According to the Post, Judge Amy Clark Meachum in July “granted an order halting probes into two of the three listed plaintiffs listed in the June lawsuit,” but has not yet ruled on “a request to stop investigations for the third family or additional PFLAG members.” Meachum has asked the lawyers in the case to hand over more evidence of claims of child abuse.

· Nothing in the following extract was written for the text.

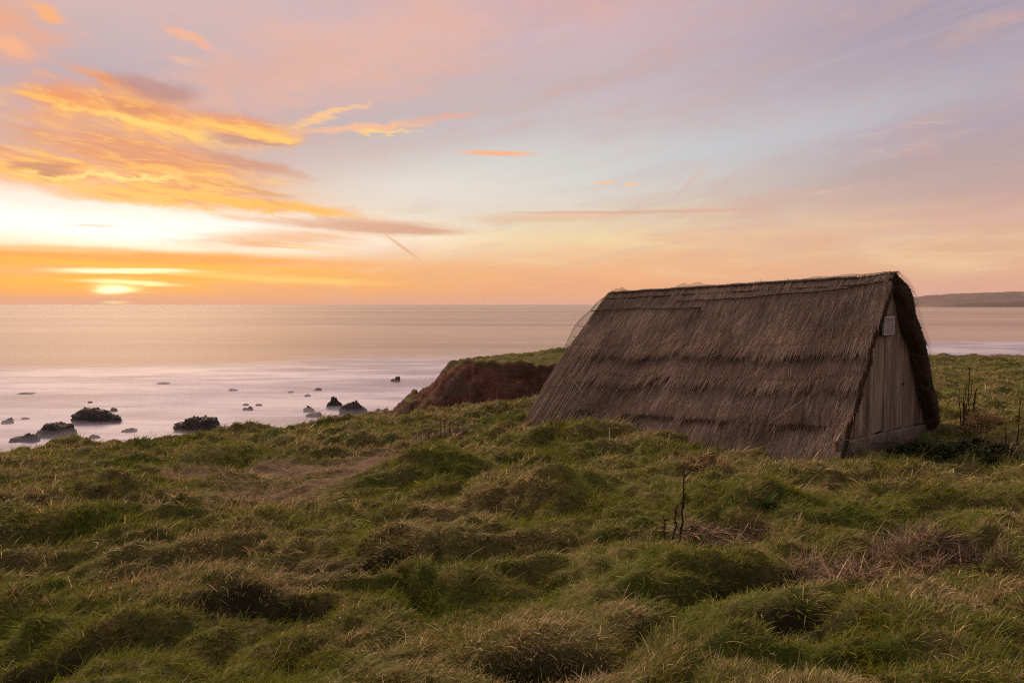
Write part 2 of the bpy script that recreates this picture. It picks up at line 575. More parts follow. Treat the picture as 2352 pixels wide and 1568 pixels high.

The 13-year-old’s interview was added into evidence, alongside documentation from the case of a 14-year-old student whose parent claimed the child experienced “suicidal ideations” after being interviewed by the state.
“Instead of stopping the investigation or closing it, which is what DFPS was stating on the stand during our hearing that they were going to do, they’re in essence doing the opposite: Laying eyes on one family and opening an investigation into another one,” Lambda Legal senior attorney Shelly Skeen told the Post.
The mother of the 13-year-old teen, identified by the Post under the pseudonym Steve Koe, says her son has suffered immensely after being questioned and no longer feels that being in school is safe for him.
“I don’t want other Texas families to go through a traumatic experience like ours [...] I worry that other parents will hesitate to seek out the care and support that their transgender children may need, out of fear that someone will report them to DFPS if the threat for baseless investigations remains,” the mom told the Post.